§ DATA BLOCK:
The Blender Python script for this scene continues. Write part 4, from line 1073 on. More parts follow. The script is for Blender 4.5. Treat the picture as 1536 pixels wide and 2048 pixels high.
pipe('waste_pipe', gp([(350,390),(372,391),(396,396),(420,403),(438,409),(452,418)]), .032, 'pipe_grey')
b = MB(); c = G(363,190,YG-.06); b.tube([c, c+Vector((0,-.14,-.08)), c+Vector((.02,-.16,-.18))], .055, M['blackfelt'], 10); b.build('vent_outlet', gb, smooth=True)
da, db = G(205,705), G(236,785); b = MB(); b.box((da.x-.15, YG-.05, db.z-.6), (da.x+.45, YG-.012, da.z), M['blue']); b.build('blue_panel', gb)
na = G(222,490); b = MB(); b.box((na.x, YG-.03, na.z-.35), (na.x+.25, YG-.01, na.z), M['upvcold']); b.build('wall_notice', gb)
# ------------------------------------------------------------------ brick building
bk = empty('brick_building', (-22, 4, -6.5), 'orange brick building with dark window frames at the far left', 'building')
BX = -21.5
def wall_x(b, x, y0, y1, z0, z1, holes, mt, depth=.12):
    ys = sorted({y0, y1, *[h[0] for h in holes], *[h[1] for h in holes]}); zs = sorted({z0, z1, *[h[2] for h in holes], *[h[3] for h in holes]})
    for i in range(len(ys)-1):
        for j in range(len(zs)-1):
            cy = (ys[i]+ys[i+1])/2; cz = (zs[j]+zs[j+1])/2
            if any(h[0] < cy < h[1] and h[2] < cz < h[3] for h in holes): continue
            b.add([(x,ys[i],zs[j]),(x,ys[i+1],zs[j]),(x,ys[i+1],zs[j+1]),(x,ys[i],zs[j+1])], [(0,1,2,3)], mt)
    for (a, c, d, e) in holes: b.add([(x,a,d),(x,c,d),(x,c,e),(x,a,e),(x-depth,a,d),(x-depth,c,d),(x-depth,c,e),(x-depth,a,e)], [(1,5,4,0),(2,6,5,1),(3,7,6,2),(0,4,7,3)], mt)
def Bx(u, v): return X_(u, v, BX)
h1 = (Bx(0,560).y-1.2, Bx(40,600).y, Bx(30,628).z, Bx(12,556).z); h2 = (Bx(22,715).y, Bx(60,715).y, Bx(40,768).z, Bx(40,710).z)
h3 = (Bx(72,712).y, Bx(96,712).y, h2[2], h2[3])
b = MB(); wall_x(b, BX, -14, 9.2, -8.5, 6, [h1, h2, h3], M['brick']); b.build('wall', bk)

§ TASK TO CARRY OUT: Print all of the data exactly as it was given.

§ TASK RESPONSE:
The Blender Python script for this scene continues. Write part 4, from line 1073 on. More parts follow. The script is for Blender 4.5. Treat the picture as 1536 pixels wide and 2048 pixels high.
pipe('waste_pipe', gp([(350,390),(372,391),(396,396),(420,403),(438,409),(452,418)]), .032, 'pipe_grey')
b = MB(); c = G(363,190,YG-.06); b.tube([c, c+Vector((0,-.14,-.08)), c+Vector((.02,-.16,-.18))], .055, M['blackfelt'], 10); b.build('vent_outlet', gb, smooth=True)
da, db = G(205,705), G(236,785); b = MB(); b.box((da.x-.15, YG-.05, db.z-.6), (da.x+.45, YG-.012, da.z), M['blue']); b.build('blue_panel', gb)
na = G(222,490); b = MB(); b.box((na.x, YG-.03, na.z-.35), (na.x+.25, YG-.01, na.z), M['upvcold']); b.build('wall_notice', gb)
# ------------------------------------------------------------------ brick building
bk = empty('brick_building', (-22, 4, -6.5), 'orange brick building with dark window frames at the far left', 'building')
BX = -21.5
def wall_x(b, x, y0, y1, z0, z1, holes, mt, depth=.12):
    ys = sorted({y0, y1, *[h[0] for h in holes], *[h[1] for h in holes]}); zs = sorted({z0, z1, *[h[2] for h in holes], *[h[3] for h in holes]})
    for i in range(len(ys)-1):
        for j in range(len(zs)-1):
            cy = (ys[i]+ys[i+1])/2; cz = (zs[j]+zs[j+1])/2
            if any(h[0] < cy < h[1] and h[2] < cz < h[3] for h in holes): continue
            b.add([(x,ys[i],zs[j]),(x,ys[i+1],zs[j]),(x,ys[i+1],zs[j+1]),(x,ys[i],zs[j+1])], [(0,1,2,3)], mt)
    for (a, c, d, e) in holes: b.add([(x,a,d),(x,c,d),(x,c,e),(x,a,e),(x-depth,a,d),(x-depth,c,d),(x-depth,c,e),(x-depth,a,e)], [(1,5,4,0),(2,6,5,1),(3,7,6,2),(0,4,7,3)], mt)
def Bx(u, v): return X_(u, v, BX)
h1 = (Bx(0,560).y-1.2, Bx(40,600).y, Bx(30,628).z, Bx(12,556).z); h2 = (Bx(22,715).y, Bx(60,715).y, Bx(40,768).z, Bx(40,710).z)
h3 = (Bx(72,712).y, Bx(96,712).y, h2[2], h2[3])
b = MB(); wall_x(b, BX, -14, 9.2, -8.5, 6, [h1, h2, h3], M['brick']); b.build('wall', bk)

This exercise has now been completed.